Alors quitte à être aiguisé, autant que cela soit par des gens bons et charitables, par des amis.

« Mieux vaut une réprimande ouverte qu’une amitié cachée. » Une amitié cachée, ainsi, est un non-sens, elle n’est pas une véritable amitié, elle a quelque chose de faux, car l’amitié se montre en action avant qu’en théorie, et surtout dans les moments désagréables, où on veut se faire dire certaines choses, que seul un ami peut souvent rendre entendable – car notre fond d’amour propre est indécrottable. Évidemment, il s’agit toujours de rester délicat et doux : parfois on ne veut pas entendre, alors dans ce cas, la patience est requise.

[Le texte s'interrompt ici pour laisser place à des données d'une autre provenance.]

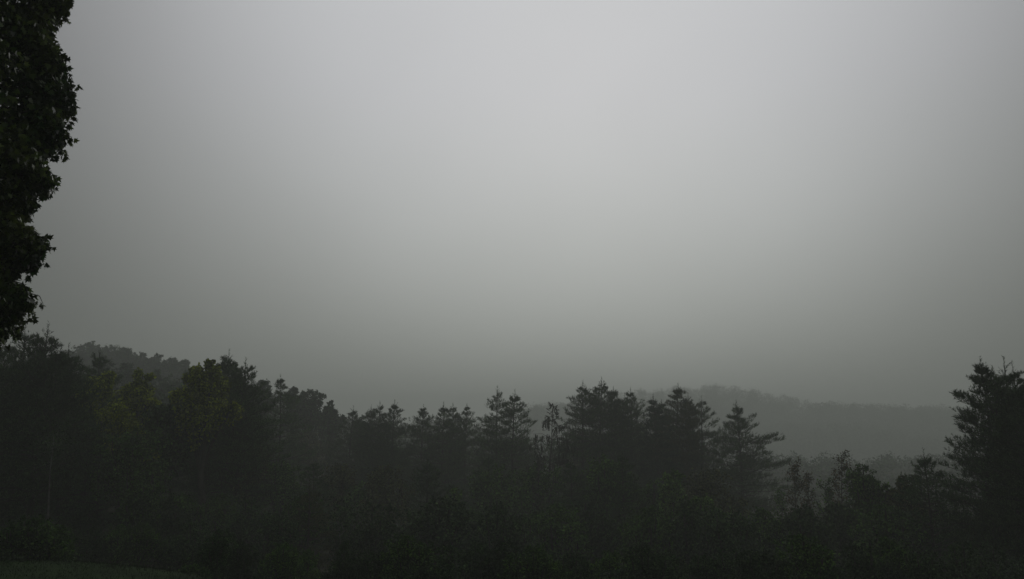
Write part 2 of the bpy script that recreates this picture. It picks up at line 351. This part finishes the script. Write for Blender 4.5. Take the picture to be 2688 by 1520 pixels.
# ------------------------------------------------------------------ the near maple at the left edge
def maple():
    rg = np.random.default_rng(5); Y0 = 13.0; T = Tri(); W = Tubes(6)
    prof = [(-300,120),(-200,170),(-100,190),(0,196),(40,190),(60,138),(98,136),(122,128),(140,158),(160,172),(190,182),(225,192),(248,160),(266,206),(300,205),(316,172),(327,152),(340,194),(352,190),(372,178),(400,160),(422,120),(440,114),(458,128),(476,160),(506,158),(516,106),(540,96),(566,104),(588,58),(602,78),(622,108),(650,128),(675,122),(712,108),(720,76),(738,36),(752,58),(772,76),(795,112),(812,96),(832,72),(850,52),(880,38),(905,15),(925,-30)]
    cx = -10.6; base = gz(cx, Y0); zr = []
    for y, x in prof:                       # radius and height where each sight line grazes the crown
        d = at(x, y, 1.0); q = (cx*d[0]+Y0*d[1])/(d[0]**2+d[1]**2); zr.append((d[2]*q, math.hypot(cx-d[0]*q, Y0-d[1]*q)))
    zr = np.array(sorted(zr)); zs, rs = zr[:, 0], zr[:, 1]; AZ = R(27)
    # trunk and limbs
    W.add([(0, 0, 0), (0.05, 0, 2.5), (0.1, 0.1, 5), (0, 0.1, 8.5), (0, 0, 11)], [0.36, 0.3, 0.26, 0.16, 0.05], 12)
    sprays = []
    zlo, zhi = zs[0], zs[-1]
    def rad(z, az):
        r0 = np.interp(z, zs, rs)
        dev = np.abs(np.angle(np.exp(1j*(az-AZ))))
        wob = 0.35*np.sin(3*az+z*1.7)+0.25*np.sin(5*az-z*2.3)
        return r0+wob*np.clip(dev*2.0-0.45, 0, 1)
    # spray centres in a thick outer shell, dense on the side seen
    for zone, cnt in (('edge', 1500), ('face', 3200), ('rest', 600)):
        z = rg.uniform(zlo-0.3, zhi, cnt)
        if zone == 'edge': az = rg.normal(AZ, 0.12, cnt)
        elif zone == 'face': az = rg.uniform(-2.2, 0.8, cnt)
        else: az = rg.uniform(0, 6.283, cnt)
        q = 1-np.abs(rg.normal(0, 0.07 if zone == 'edge' else 0.2, cnt))
        r_ = np.maximum(rad(z, az)*q-0.10, 0.4)
        sprays.append(np.stack([np.cos(az)*r_, np.sin(az)*r_, z-base], 1))
    sp = np.concatenate(sprays)
    # boughs from the trunk to the sprays
    for i in range(0, len(sp), 9):
        e = sp[i]; r_ = math.hypot(e[0], e[1]); z0 = max(2.2, e[2]-r_*0.45)
        s = np.array([0.05, 0, min(z0, 10)]); mid = (s+e)/2+np.array([0, 0, 0.35])
        W.add([s, mid, e*[.96, .96, 1]], [0.07, 0.04, 0.012], 4)
    P = []
    for c in sp:
        m = int(rg.integers(12, 20)); out_ = nz(np.array([c[0], c[1], 0]))
        p = c+rg.normal(size=(m, 3))*np.array([0.12, 0.12, 0.09]); P.append(p)
    P = np.concatenate(P)
    tips = []
    for i in range(170):                     # loose hanging twig tips beyond the mass
        z = rg.uniform(zlo, zhi); az = rg.normal(AZ, 0.16); r_ = rad(z, az)+rg.uniform(-0.16, 0.04)
        c = np.array([math.cos(az)*r_, math.sin(az)*r_, z-base]); n_ = int(rg.integers(3, 8))
        W.add([c*[.93, .93, 1]+[0, 0, .12], c*[.98, .98, 1]+[0, 0, .08], c-[0, 0, .05]], [0.012, 0.008, 0.004], 3)
        tips.append(c+np.cumsum(rg.normal(size=(n_, 3))*0.03+[0, 0, -0.012], 0))
    tips = np.concatenate(tips)
    rr = np.hypot(P[:, 0], P[:, 1]); az = np.arctan2(P[:, 1], P[:, 0]); keep = rr < np.minimum(rad(P[:, 2]+base-0.10, az), rad(P[:, 2]+base, az))-0.03
    P = np.concatenate([P[keep], tips])
    maple_leaves(T, P, rg, 0.10)
    root = thing('maple_tree', (cx, Y0, base), 'large near maple hanging dark lobed leaves down the left edge of the photo', 'tree')
    link('trunk', W.mesh('trunk', M['bark']), root); link('crown', T.mesh('crown', M['maple']), root)
maple()

# ------------------------------------------------------------------ named trees
MARKS = [(-20, 'the very left edge'), (62, 'the hanging maple tip'), (130, 'the ragged reddish spire'), (182, 'the low pointed conifer'), (262, 'the slim conifer tip'), (300, 'the left rounded yellow green tree'), (372, 'the arched olive tree'),
 (460, 'the low end of the misty hill row'), (545, 'the bright yellow green dome'), (602, 'the spiky dark pine'), (655, 'the sloping pine shoulder'), (735, 'the isolated pine'), (800, 'the taller grey round crown'), (868, 'the lower grey round crown'), (928, 'the short pine tip'),
 (998, 'the left bushy topped pine'), (1050, 'the reddish tipped pine'), (1112, 'the narrow pine'), (1165, 'the flat topped pine'), (1226, 'the slender upswept pine'), (1306, 'the tall central pine'), (1362, 'the right central twin pine'), (1446, 'the weeping conifer'),
 (1530, 'the needle sharp spire'), (1590, 'the highest pointed pine'), (1655, 'the shoulder pine with two tips'), (1714, 'the cross tipped spruce'), (1780, 'the stepped olive pine'), (1842, 'the feathery pine'), (1932, 'the spreading tiered pine'), (2010, 'the long right boughs of the spreading pine'),
 (2086, 'the bare topped sapling'), (2150, 'the gap between the thin saplings'), (2204, 'the russet twigged sapling'), (2262, 'the bushy olive tree'), (2320, 'the dip right of the bushy olive tree'), (2372, 'the right hand olive bushy tree'), (2440, 'the low stepping pine'), (2510, 'the left boughs of the big right pine'), (2576, 'the big right pine'), (2640, 'the forked right pine'), (2710, 'the right edge')]
used = set()
def where(px, base):
    for x, nm in sorted(MARKS, key=lambda q: abs(q[0]-px)):
        d = px-x; rel = 'straight' if abs(d) < 14 else ('just left' if d < 0 else 'just right')
        for r_ in (rel, 'straight'):
            lb = base.format(('straight below ' if r_ == 'straight' else r_+' of ')+nm)
            if lb not in used: used.add(lb); return lb
    return base.format('amid the wood')
def fan(px, py, Y): 
    p = at(px, py, Y); return p[0], p[1], p[2]-gz(p[0], p[1])
seed = [100]
def pine(px, py, Y, half, label, mat='pine', lead=None, group=None, name='pine_tree', **kw):
    Y = Y*1.17 if 86 <= Y <= 100 else Y
    x, y, H = fan(px, py, Y); seed[0] += 1
    lds = [(0, 0, 1.0)]
    for (lpx, lpy) in (lead or []):
        q = at(lpx, lpy, Y); lds.append((q[0]-x, rng.uniform(-.5, .5), (q[2]-gz(x, y))/H))
    kw.setdefault('bare', max(0.05, 1-13/H) if H > 13 else 0.08)
    return plant(name, x, y, pine_parts(seed[0], H+0.1, 1.5*half/F*Y, leaders=lds, **kw), ('bark', mat), label, 'tree', group)
def broad(px, py, Y, half, label, mat='leaf', group=None, name='broadleaf_tree', cat='tree', names=('trunk', 'crown'), **kw):
    x, y, H = fan(px, py, Y); seed[0] += 1
    return plant(name, x, y, broad_parts(seed[0], H, half/F*Y, **kw), ('bark', mat), label, cat, group, names=names)

# left slope
pine(130, 862, 58, 150, 'dark conifer with a ragged reddish spire right of the hanging maple leaves', lead=[(112, 905), (158, 915)], rise=0.9, shape=0.8)
pine(62, 868, 60, 130, 'dark conifer half hidden behind the tip of the hanging maple leaves', lead=[(20, 900)], rise=0.9)
pine(182, 915, 64, 110, 'low pointed conifer right of the ragged spire on the left slope', rise=0.8)
pine(262, 925, 78, 110, 'slim dark conifer tip in front of the misty hill at far left', rise=0.8)
pine(-20, 900, 55, 150, 'dark conifer at the very left edge below the maple leaves', rise=0.9)
broad(285, 962, 72, 66, 'yellow green rounded tree, left one of the pair below the misty hill', 'yellow', crown0=0.45, n=9000, leaf=0.24, lobe_r=0.36, nl=20)
broad(372, 962, 75, 64, 'olive tree with an arched top, right one of the pair below the misty hill', 'yellow', crown0=0.5, n=8500, leaf=0.24, lobe_r=0.34, nl=18)
broad(545, 942, 70, 82, 'brightest yellow green domed tree beside the dark spiky pines', 'yellow', crown0=0.5, n=12000, leaf=0.25, lobe_r=0.36, nl=24)
broad(430, 1050, 70, 80, 'green tree below and between the yellow green crowns', 'leaf', crown0=0.3, n=9000, leaf=0.24)
broad(330, 1075, 66, 85, 'dim yellow green tree under the rounded pair on the left slope', 'yellow', crown0=0.3, n=9000, leaf=0.22)
pine(602, 930, 78, 105, 'dark pine with several needle spikes beside the bright yellow green dome', lead=[(580, 948), (618, 958)], rise=0.95, shape=0.65, dens=1.2)
pine(645, 950, 76, 120, 'dark pine whose shoulder slopes down right from the spiky pine', lead=[(628, 968)], rise=0.9, shape=0.62, dens=1.2)
pine(735, 992, 88, 95, 'isolated pine with a visible straight trunk and tiered boughs in front of pale round crowns', rise=0.6, shape=0.5, spacing=0.65, dens=1.2, rough=0.6, bare=0.3)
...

Mais sachons bien que « Les blessures d’un ami sont inspirées par la fidélité, mais les baisers d’un ennemi sont trompeurs. »

Dieu nous envoie des épreuves car il nous aime. Il nous châtie pour notre bien. Il nous envoie les souffrances pour notre perfectionnement. Un ami peut nous blesser, mais c’est par fidélité : se reflète ainsi dans la vie politique humaine l’économie divine de la Rédemption et de sa Providence…

En revanche, l’ennemi libéral, l’ennemi démocratique, l’ennemi doucereux de la facilité, de la flatterie, du narcissisme, ne cesse de nous envoyer des baisers…de mort.

Et ces blessures et ces remontrances ont fait un baume agréable et curatif : pour soigner la blessure il faut d’abord la désinfecter, et cela pique toujours, mais pour une véritable guérison.

« L’huile et les parfums réjouissent le cœur ; telle la douceur d’un ami dont le conseil vient du cœur. »

L’amitié est une fidélité, et une fidélité n’est pas que personnel : elle est aussi familiale, elle est aussi politique. « N’abandonne pas ton ami et l’ami de ton père, et n’entre pas dans la maison de ton frère au jour de ta détresse ; mieux vaut un voisin proche qu’un frère éloigné. »

Un frère éloigné, lié par le sang, ou par les liens du baptême, mais dont ces liens ont été reniés, ne changent pas la réalité de ce lien, mais rend tout compliqué : l’hérétique dans la foi, le traître assassin dans la famille (on sait combien les guerres fratricides sont légions dans les familles royales partout et de tout temps, car ces égaux, ces pairs, ces si proches dans le pouvoir, ont des tentations infinies pour tomber dans l’hybris) sont une épine qui fait souffrir le frère… L’Église comme le Roi montrent qu’il faut savoir pardonner, au moindre mouvement de bonne volonté, soixante-dix fois soixante fois – en sachant user de la menace de la justice, mais en retardant toujours le plus possible l’exécution… Il arrive néanmoins qu’un tel deviennent Judas et non Pierre… Mystère de l’iniquité…

Alors apprenons à cultiver nos amitiés, qui ne sont pas passionnelles, ni mercantiles, mais politiques et chrétiennes au sens plein du terme !

Et toute vraie amitié chrétienne est fondée sur le Christ avant tout: elle est une relation à trois, et non pas seulement une pauvre relation humaine à deux !

N’oublions pas aussi de faire attention, en toute délicatesse, à notre ami, surtout avec les technologies modernes : certaines choses, qu’il faut dire, ne doivent pas être dit n’importe comment et n’importe quand (un tchat, un message sur un réseau social ne peut remplacer un coup de fil, ou une vraie entrevue, ou parfois un bon moment passé ensemble – nous sommes des hommes, ni des anges, ni des animaux).